New U.S. inflation data is putting fresh pressure on the Federal Reserve as the latest Personal Consumption Expenditures report showed price increases continuing at levels well above the central bank’s 2% target. The report showed monthly core inflation rising 0.3% while headline inflation climbed 0.4%, figures that were roughly in line with expectations but still reflected persistent price pressures. Annual headline inflation reached 4.1% year-over-year, marking its highest level since 2023.

The latest numbers highlight the challenge facing policymakers as they attempt to balance inflation control with economic growth. The Federal Reserve has kept interest rates steady in the 3.50% to 3.75% range, but elevated inflation readings could complicate future decisions. Officials continue to monitor whether price pressures are cooling fast enough to justify any policy changes.

Despite the inflation concerns, financial markets showed resilience as investors responded positively to strong corporate developments. U.S. stock futures moved higher after Micron Technology delivered a major revenue forecast near $50 billion, fueling optimism around artificial intelligence-related chip demand. The technology sector’s strength helped offset some of the concerns created by the latest inflation figures.

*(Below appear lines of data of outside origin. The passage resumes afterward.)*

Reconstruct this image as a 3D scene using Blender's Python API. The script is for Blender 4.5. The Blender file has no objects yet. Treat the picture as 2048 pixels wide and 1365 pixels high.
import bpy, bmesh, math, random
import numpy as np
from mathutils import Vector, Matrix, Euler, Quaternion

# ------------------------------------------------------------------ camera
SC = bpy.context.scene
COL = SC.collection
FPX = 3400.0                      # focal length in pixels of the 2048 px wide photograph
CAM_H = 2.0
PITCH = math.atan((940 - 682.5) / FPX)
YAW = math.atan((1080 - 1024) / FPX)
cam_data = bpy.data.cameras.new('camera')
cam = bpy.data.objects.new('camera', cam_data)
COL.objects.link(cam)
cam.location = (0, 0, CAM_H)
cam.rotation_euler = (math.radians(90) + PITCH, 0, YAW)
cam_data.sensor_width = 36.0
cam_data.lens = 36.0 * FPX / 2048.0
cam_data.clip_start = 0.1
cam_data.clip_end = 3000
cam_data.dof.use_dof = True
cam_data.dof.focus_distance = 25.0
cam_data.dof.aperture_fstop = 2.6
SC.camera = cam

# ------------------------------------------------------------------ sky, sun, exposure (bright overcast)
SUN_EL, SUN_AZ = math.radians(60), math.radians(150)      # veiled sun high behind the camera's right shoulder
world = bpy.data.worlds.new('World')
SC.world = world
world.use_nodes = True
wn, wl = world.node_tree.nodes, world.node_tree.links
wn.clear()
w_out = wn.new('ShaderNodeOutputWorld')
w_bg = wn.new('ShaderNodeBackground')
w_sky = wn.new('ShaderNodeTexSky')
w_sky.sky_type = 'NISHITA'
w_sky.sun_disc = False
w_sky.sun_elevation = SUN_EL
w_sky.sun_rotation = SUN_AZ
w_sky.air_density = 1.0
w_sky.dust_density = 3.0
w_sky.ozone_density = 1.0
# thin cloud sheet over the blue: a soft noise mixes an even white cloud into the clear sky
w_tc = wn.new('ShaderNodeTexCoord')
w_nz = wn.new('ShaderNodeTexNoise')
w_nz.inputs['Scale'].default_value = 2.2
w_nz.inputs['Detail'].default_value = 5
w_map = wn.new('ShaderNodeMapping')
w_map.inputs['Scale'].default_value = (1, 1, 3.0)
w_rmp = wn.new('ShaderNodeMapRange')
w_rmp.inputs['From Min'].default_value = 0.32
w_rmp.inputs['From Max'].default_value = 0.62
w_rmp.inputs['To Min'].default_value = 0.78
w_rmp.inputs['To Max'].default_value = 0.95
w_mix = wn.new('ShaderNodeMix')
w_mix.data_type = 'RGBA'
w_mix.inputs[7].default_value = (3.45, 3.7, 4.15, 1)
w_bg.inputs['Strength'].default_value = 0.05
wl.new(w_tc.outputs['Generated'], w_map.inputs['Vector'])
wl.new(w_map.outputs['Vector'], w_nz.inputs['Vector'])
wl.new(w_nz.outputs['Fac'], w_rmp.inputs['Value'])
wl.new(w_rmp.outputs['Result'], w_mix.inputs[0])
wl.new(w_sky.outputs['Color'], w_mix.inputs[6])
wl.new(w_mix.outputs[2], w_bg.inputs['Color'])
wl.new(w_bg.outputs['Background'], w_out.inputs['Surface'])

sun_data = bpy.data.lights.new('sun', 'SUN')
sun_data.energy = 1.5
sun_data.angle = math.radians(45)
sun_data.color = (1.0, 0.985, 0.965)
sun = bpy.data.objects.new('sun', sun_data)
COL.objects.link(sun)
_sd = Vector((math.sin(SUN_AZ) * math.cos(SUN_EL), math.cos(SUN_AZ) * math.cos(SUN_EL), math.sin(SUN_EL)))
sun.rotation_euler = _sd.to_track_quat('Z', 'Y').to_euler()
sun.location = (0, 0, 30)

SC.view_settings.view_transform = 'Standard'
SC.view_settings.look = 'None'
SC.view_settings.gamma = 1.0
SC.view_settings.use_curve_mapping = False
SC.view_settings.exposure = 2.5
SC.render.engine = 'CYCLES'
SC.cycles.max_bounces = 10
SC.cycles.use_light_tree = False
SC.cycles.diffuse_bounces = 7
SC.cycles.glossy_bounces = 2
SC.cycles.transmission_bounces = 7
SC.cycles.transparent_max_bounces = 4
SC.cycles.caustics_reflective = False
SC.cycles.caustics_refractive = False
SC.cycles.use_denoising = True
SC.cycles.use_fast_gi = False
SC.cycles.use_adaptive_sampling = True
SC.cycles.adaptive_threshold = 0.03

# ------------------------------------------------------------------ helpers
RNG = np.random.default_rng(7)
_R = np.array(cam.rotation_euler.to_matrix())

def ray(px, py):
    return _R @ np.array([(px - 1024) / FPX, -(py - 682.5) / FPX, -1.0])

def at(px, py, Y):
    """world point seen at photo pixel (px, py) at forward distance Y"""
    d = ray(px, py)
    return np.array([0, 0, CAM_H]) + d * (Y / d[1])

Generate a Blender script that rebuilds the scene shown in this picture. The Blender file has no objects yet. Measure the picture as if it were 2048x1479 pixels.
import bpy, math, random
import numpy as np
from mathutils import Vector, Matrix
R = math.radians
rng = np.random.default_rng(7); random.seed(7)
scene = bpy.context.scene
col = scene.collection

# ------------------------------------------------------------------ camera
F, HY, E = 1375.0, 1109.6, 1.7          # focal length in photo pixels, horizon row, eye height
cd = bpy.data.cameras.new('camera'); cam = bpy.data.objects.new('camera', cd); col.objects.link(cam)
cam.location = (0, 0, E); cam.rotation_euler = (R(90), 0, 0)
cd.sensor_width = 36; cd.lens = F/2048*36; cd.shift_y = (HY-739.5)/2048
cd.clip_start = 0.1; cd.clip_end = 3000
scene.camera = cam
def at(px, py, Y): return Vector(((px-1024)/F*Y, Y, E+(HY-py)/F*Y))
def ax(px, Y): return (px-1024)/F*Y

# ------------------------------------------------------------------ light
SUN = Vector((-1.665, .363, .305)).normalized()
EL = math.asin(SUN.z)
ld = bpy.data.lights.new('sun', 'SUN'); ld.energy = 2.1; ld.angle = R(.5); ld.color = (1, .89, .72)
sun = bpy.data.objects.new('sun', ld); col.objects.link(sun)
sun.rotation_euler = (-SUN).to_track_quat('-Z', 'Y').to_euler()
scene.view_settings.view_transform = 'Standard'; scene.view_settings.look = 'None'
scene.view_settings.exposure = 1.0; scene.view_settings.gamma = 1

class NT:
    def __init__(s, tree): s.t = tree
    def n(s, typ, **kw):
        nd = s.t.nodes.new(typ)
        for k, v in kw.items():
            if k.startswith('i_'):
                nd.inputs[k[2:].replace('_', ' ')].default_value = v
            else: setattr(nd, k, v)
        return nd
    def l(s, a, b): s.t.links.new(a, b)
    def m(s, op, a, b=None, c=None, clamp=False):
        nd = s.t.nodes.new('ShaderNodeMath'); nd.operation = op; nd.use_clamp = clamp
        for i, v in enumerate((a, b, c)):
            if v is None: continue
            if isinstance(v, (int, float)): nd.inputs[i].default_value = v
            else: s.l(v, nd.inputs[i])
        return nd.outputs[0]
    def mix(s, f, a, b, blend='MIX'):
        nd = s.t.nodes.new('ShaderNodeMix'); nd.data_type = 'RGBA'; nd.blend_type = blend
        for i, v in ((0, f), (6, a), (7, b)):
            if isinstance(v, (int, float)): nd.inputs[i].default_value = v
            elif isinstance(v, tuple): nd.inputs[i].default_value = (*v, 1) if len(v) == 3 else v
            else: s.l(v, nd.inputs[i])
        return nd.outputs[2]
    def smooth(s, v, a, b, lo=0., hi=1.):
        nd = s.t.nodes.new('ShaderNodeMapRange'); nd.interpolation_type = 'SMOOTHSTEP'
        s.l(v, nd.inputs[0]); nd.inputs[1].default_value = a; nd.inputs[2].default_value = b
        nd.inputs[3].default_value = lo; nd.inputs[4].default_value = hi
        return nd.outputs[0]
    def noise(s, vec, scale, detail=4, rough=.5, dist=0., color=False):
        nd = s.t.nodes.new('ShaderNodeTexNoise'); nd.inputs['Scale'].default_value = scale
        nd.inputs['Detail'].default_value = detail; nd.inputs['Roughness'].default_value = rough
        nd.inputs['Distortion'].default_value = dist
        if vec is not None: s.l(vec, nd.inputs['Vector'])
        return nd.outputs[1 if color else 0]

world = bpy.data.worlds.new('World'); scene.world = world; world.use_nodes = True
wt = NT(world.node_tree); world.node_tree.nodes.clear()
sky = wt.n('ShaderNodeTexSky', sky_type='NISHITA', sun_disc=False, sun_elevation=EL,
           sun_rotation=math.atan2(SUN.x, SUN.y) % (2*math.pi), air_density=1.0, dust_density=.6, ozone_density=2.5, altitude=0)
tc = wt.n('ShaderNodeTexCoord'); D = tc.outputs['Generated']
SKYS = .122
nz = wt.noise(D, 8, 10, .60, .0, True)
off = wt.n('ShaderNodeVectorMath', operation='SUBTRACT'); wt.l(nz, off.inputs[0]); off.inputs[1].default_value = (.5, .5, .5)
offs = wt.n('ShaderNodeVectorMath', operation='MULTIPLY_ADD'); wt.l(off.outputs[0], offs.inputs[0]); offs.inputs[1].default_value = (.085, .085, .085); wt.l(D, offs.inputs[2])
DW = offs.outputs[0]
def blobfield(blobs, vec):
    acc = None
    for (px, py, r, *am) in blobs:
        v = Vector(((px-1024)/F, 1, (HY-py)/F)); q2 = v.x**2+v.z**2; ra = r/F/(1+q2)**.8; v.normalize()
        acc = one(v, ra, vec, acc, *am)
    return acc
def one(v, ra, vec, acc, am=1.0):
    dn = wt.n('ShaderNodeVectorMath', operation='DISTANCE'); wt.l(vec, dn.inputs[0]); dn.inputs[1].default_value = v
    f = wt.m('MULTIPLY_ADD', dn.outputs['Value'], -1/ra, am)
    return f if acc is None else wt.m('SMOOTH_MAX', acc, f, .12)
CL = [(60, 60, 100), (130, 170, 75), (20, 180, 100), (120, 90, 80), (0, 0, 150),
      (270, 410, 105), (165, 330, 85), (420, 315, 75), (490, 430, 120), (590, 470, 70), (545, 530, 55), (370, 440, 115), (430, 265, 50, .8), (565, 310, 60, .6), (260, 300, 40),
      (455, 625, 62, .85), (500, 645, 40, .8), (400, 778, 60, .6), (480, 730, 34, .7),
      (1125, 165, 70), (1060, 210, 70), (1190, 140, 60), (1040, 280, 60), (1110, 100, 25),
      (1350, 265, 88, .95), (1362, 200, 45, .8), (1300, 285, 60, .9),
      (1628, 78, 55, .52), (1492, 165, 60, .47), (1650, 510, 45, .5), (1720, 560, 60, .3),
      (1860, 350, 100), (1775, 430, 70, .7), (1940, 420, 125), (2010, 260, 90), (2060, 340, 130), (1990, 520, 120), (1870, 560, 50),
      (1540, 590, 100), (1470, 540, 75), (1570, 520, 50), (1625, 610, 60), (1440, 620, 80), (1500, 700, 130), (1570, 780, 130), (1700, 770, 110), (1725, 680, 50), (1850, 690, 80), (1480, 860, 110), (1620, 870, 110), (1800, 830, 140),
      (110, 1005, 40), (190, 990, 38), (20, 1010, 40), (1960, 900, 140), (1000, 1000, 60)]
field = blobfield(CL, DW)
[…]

The new PCE report underscores the difficult environment facing the economy, with inflation still proving stubborn while major industries continue to show signs of strength. Investors are closely watching how the Federal Reserve responds as economic data, corporate earnings, and market expectations collide. The coming months could be critical in determining whether inflation finally moves closer to the Fed’s goal or remains a major challenge.